[Start of RECORDED DATA]

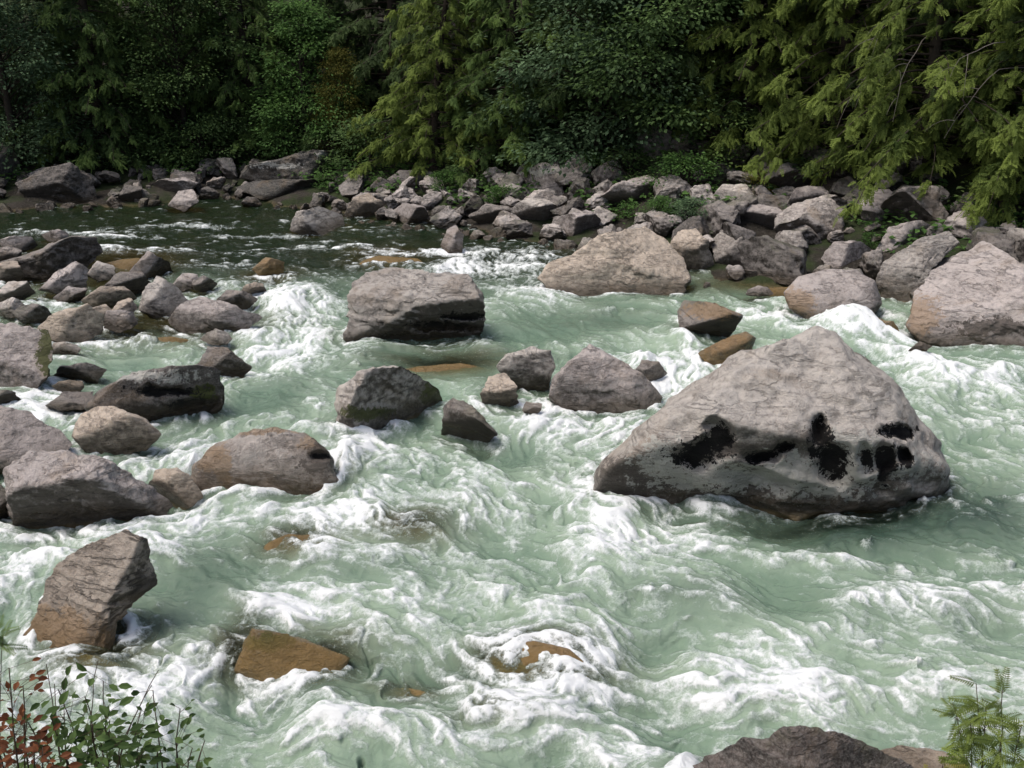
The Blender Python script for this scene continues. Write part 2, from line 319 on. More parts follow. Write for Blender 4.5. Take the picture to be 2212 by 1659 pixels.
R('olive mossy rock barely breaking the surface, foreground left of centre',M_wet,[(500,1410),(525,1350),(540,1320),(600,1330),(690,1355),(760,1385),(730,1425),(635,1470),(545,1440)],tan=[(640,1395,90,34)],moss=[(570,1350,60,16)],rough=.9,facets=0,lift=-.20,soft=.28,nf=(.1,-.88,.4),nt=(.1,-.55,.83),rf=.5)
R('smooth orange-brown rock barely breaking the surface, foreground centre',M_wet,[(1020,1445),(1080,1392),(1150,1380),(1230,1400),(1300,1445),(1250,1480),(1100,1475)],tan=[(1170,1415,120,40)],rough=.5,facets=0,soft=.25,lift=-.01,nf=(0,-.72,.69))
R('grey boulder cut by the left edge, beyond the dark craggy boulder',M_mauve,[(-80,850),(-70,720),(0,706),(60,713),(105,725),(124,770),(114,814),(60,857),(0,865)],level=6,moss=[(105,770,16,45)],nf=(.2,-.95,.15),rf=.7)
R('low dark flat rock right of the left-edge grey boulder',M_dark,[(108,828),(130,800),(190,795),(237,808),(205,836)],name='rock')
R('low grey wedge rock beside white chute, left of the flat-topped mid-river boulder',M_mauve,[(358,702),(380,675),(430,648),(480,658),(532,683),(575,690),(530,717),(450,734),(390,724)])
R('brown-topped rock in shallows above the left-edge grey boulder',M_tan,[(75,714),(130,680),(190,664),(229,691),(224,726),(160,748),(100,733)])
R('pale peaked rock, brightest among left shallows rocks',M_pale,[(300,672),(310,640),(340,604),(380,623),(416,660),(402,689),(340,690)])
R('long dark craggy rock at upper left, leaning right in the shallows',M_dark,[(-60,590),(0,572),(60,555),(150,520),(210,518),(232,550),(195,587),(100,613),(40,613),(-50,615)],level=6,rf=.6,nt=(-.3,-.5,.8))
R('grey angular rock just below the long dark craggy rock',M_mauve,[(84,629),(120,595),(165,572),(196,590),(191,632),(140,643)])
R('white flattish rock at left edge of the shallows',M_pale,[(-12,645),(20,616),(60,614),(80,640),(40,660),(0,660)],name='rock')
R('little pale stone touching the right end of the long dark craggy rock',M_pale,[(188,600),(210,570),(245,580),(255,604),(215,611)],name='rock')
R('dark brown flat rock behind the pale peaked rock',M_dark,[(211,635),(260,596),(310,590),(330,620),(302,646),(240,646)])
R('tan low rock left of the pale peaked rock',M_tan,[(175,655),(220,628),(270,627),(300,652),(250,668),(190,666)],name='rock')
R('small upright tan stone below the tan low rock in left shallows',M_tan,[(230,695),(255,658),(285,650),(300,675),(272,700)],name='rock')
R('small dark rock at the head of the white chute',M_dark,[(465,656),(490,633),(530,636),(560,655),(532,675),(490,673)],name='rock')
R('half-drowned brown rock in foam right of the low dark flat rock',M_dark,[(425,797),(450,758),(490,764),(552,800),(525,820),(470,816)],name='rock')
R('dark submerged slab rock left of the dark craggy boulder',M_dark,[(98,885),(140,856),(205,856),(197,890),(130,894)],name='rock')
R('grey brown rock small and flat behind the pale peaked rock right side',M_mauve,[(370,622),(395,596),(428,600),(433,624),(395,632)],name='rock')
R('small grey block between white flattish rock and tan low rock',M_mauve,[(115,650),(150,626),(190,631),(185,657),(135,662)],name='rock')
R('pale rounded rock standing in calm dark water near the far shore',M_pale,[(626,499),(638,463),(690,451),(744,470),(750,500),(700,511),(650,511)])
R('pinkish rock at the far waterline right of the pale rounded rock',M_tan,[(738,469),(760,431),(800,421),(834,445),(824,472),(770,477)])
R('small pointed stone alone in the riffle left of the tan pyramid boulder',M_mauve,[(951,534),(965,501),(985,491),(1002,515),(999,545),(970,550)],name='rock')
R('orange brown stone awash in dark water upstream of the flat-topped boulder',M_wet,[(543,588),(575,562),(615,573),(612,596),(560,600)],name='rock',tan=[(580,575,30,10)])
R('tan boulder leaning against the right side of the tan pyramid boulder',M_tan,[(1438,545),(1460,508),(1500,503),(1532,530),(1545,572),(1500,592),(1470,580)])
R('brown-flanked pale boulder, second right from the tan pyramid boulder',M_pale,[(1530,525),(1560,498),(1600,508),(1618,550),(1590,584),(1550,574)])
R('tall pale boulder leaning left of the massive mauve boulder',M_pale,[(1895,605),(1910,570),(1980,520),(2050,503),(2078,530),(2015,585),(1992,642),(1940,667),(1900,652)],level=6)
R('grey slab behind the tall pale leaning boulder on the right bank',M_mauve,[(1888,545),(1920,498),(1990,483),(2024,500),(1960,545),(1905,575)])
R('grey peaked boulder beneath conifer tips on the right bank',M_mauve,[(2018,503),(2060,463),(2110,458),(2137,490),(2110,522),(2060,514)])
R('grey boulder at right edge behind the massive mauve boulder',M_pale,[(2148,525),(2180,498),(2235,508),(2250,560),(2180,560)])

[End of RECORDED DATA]

Omit each picture, then return all of the listing exactly as it stands.

The Blender Python script for this scene continues. Write part 2, from line 319 on. More parts follow. Write for Blender 4.5. Take the picture to be 2212 by 1659 pixels.
R('olive mossy rock barely breaking the surface, foreground left of centre',M_wet,[(500,1410),(525,1350),(540,1320),(600,1330),(690,1355),(760,1385),(730,1425),(635,1470),(545,1440)],tan=[(640,1395,90,34)],moss=[(570,1350,60,16)],rough=.9,facets=0,lift=-.20,soft=.28,nf=(.1,-.88,.4),nt=(.1,-.55,.83),rf=.5)
R('smooth orange-brown rock barely breaking the surface, foreground centre',M_wet,[(1020,1445),(1080,1392),(1150,1380),(1230,1400),(1300,1445),(1250,1480),(1100,1475)],tan=[(1170,1415,120,40)],rough=.5,facets=0,soft=.25,lift=-.01,nf=(0,-.72,.69))
R('grey boulder cut by the left edge, beyond the dark craggy boulder',M_mauve,[(-80,850),(-70,720),(0,706),(60,713),(105,725),(124,770),(114,814),(60,857),(0,865)],level=6,moss=[(105,770,16,45)],nf=(.2,-.95,.15),rf=.7)
R('low dark flat rock right of the left-edge grey boulder',M_dark,[(108,828),(130,800),(190,795),(237,808),(205,836)],name='rock')
R('low grey wedge rock beside white chute, left of the flat-topped mid-river boulder',M_mauve,[(358,702),(380,675),(430,648),(480,658),(532,683),(575,690),(530,717),(450,734),(390,724)])
R('brown-topped rock in shallows above the left-edge grey boulder',M_tan,[(75,714),(130,680),(190,664),(229,691),(224,726),(160,748),(100,733)])
R('pale peaked rock, brightest among left shallows rocks',M_pale,[(300,672),(310,640),(340,604),(380,623),(416,660),(402,689),(340,690)])
R('long dark craggy rock at upper left, leaning right in the shallows',M_dark,[(-60,590),(0,572),(60,555),(150,520),(210,518),(232,550),(195,587),(100,613),(40,613),(-50,615)],level=6,rf=.6,nt=(-.3,-.5,.8))
R('grey angular rock just below the long dark craggy rock',M_mauve,[(84,629),(120,595),(165,572),(196,590),(191,632),(140,643)])
R('white flattish rock at left edge of the shallows',M_pale,[(-12,645),(20,616),(60,614),(80,640),(40,660),(0,660)],name='rock')
R('little pale stone touching the right end of the long dark craggy rock',M_pale,[(188,600),(210,570),(245,580),(255,604),(215,611)],name='rock')
R('dark brown flat rock behind the pale peaked rock',M_dark,[(211,635),(260,596),(310,590),(330,620),(302,646),(240,646)])
R('tan low rock left of the pale peaked rock',M_tan,[(175,655),(220,628),(270,627),(300,652),(250,668),(190,666)],name='rock')
R('small upright tan stone below the tan low rock in left shallows',M_tan,[(230,695),(255,658),(285,650),(300,675),(272,700)],name='rock')
R('small dark rock at the head of the white chute',M_dark,[(465,656),(490,633),(530,636),(560,655),(532,675),(490,673)],name='rock')
R('half-drowned brown rock in foam right of the low dark flat rock',M_dark,[(425,797),(450,758),(490,764),(552,800),(525,820),(470,816)],name='rock')
R('dark submerged slab rock left of the dark craggy boulder',M_dark,[(98,885),(140,856),(205,856),(197,890),(130,894)],name='rock')
R('grey brown rock small and flat behind the pale peaked rock right side',M_mauve,[(370,622),(395,596),(428,600),(433,624),(395,632)],name='rock')
R('small grey block between white flattish rock and tan low rock',M_mauve,[(115,650),(150,626),(190,631),(185,657),(135,662)],name='rock')
R('pale rounded rock standing in calm dark water near the far shore',M_pale,[(626,499),(638,463),(690,451),(744,470),(750,500),(700,511),(650,511)])
R('pinkish rock at the far waterline right of the pale rounded rock',M_tan,[(738,469),(760,431),(800,421),(834,445),(824,472),(770,477)])
R('small pointed stone alone in the riffle left of the tan pyramid boulder',M_mauve,[(951,534),(965,501),(985,491),(1002,515),(999,545),(970,550)],name='rock')
R('orange brown stone awash in dark water upstream of the flat-topped boulder',M_wet,[(543,588),(575,562),(615,573),(612,596),(560,600)],name='rock',tan=[(580,575,30,10)])
R('tan boulder leaning against the right side of the tan pyramid boulder',M_tan,[(1438,545),(1460,508),(1500,503),(1532,530),(1545,572),(1500,592),(1470,580)])
R('brown-flanked pale boulder, second right from the tan pyramid boulder',M_pale,[(1530,525),(1560,498),(1600,508),(1618,550),(1590,584),(1550,574)])
R('tall pale boulder leaning left of the massive mauve boulder',M_pale,[(1895,605),(1910,570),(1980,520),(2050,503),(2078,530),(2015,585),(1992,642),(1940,667),(1900,652)],level=6)
R('grey slab behind the tall pale leaning boulder on the right bank',M_mauve,[(1888,545),(1920,498),(1990,483),(2024,500),(1960,545),(1905,575)])
R('grey peaked boulder beneath conifer tips on the right bank',M_mauve,[(2018,503),(2060,463),(2110,458),(2137,490),(2110,522),(2060,514)])
R('grey boulder at right edge behind the massive mauve boulder',M_pale,[(2148,525),(2180,498),(2235,508),(2250,560),(2180,560)])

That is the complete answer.